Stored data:
——————
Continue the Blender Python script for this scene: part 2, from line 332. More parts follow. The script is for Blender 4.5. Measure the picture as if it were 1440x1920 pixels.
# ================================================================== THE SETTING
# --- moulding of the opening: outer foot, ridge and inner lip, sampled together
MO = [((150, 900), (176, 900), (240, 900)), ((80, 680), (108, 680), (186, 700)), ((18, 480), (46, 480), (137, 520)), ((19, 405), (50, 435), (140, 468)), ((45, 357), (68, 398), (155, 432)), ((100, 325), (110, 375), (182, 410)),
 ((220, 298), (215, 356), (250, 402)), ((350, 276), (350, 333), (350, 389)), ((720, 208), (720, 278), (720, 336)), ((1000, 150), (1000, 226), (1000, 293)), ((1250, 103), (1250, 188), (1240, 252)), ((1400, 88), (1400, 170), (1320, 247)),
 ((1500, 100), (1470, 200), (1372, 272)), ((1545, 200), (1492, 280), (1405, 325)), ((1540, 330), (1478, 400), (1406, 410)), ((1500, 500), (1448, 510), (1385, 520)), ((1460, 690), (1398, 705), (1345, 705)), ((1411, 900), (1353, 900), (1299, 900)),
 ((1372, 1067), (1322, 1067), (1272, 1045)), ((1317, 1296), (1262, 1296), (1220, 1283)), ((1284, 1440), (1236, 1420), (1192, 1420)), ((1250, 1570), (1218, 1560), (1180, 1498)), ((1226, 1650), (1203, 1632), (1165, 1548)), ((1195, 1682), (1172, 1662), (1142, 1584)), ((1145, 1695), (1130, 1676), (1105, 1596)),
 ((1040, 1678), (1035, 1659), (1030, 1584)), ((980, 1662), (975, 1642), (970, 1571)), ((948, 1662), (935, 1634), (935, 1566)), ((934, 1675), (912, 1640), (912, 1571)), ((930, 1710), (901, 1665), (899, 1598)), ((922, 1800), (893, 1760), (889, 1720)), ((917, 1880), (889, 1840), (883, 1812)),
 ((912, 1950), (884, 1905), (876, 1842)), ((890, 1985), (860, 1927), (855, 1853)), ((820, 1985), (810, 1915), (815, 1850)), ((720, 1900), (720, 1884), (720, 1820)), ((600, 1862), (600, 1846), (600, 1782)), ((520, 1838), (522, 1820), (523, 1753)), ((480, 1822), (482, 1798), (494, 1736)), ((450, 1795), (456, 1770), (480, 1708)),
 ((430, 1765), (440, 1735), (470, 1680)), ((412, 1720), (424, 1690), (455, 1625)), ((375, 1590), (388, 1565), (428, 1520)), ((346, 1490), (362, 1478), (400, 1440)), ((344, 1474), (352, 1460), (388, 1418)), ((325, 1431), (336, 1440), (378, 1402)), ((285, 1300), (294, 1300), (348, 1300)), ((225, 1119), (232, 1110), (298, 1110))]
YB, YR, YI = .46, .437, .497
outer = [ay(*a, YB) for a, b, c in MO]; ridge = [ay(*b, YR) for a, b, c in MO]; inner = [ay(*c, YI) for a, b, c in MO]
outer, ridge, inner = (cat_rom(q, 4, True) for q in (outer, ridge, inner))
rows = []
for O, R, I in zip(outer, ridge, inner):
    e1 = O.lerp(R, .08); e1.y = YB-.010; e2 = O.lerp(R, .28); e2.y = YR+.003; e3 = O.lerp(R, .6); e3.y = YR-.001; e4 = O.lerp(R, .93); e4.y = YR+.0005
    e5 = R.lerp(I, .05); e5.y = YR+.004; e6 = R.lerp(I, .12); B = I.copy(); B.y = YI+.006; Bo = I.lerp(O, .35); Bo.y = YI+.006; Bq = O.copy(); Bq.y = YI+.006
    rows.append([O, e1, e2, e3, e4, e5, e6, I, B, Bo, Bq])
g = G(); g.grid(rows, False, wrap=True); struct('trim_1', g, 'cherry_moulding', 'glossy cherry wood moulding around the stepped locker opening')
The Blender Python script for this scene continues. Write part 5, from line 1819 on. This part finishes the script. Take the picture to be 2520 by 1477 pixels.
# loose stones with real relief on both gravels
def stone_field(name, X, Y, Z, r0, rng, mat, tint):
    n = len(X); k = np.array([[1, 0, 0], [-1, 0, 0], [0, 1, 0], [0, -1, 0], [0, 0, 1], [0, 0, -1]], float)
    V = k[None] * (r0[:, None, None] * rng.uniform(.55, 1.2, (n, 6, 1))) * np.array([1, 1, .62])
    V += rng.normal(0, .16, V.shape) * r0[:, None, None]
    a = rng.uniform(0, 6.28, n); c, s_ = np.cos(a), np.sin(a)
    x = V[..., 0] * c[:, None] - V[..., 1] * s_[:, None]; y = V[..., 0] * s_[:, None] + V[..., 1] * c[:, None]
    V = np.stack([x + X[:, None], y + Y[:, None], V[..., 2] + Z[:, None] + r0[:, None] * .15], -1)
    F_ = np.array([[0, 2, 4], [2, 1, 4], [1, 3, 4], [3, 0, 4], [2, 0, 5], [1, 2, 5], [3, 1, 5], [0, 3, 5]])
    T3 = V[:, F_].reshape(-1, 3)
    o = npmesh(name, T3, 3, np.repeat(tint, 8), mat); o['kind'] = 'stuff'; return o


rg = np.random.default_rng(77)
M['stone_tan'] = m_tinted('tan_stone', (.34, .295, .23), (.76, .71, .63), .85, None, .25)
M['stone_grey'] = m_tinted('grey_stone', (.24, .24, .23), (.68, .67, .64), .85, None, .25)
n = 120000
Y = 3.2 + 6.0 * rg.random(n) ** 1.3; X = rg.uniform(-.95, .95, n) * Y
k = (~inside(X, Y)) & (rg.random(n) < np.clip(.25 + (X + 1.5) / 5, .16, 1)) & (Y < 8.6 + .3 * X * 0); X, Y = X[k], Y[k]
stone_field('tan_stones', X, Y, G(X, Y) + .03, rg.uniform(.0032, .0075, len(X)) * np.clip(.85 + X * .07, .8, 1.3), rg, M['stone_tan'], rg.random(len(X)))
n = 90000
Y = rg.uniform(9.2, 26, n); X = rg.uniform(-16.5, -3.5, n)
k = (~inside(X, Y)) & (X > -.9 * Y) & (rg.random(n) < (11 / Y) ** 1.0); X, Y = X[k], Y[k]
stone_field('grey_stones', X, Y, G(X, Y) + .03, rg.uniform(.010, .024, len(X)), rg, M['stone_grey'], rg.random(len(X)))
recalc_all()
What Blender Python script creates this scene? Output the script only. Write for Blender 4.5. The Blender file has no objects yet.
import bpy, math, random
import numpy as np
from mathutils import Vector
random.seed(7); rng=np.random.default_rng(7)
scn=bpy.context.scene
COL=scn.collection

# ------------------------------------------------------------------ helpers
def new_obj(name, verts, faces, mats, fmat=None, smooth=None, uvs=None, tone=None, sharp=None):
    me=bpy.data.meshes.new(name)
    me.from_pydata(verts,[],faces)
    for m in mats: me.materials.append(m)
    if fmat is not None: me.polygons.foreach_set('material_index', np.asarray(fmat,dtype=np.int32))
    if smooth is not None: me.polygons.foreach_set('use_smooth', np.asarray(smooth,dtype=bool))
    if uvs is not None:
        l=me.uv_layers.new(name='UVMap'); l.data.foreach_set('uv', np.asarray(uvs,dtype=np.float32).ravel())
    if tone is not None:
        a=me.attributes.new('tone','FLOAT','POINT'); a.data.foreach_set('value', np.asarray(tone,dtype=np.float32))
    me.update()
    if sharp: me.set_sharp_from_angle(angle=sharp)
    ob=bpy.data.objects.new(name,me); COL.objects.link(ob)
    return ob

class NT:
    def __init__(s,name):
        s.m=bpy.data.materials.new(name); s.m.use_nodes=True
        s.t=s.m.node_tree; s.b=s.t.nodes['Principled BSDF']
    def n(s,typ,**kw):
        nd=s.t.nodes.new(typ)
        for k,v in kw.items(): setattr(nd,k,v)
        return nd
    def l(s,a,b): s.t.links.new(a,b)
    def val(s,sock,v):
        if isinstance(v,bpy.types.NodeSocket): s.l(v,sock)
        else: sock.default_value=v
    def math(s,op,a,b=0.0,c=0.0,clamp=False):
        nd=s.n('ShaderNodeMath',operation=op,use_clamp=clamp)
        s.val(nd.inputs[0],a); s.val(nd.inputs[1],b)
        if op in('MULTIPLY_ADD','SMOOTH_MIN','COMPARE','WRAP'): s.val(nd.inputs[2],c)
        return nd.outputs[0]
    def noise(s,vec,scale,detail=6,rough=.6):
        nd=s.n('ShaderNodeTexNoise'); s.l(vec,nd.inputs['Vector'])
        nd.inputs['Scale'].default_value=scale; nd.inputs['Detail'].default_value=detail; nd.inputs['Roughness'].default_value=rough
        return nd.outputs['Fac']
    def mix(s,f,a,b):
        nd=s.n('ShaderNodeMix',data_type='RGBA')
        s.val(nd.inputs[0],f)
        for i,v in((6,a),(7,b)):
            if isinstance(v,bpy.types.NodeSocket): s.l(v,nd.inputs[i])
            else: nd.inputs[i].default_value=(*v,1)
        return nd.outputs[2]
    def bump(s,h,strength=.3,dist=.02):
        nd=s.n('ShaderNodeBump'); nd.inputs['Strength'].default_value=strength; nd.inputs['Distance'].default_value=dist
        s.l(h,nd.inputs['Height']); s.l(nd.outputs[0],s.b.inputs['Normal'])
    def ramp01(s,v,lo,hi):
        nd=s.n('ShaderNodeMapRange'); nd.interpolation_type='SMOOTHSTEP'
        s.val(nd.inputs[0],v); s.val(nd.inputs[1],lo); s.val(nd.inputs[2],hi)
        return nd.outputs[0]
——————
Your task is to gather all lines from the entries above that hold the word "part".

Continue the Blender Python script for this scene: part 2, from line 332. More parts follow. The script is for Blender 4.5. Measure the picture as if it were 1440x1920 pixels.
The Blender Python script for this scene continues. Write part 5, from line 1819 on. This part finishes the script. Take the picture to be 2520 by 1477 pixels.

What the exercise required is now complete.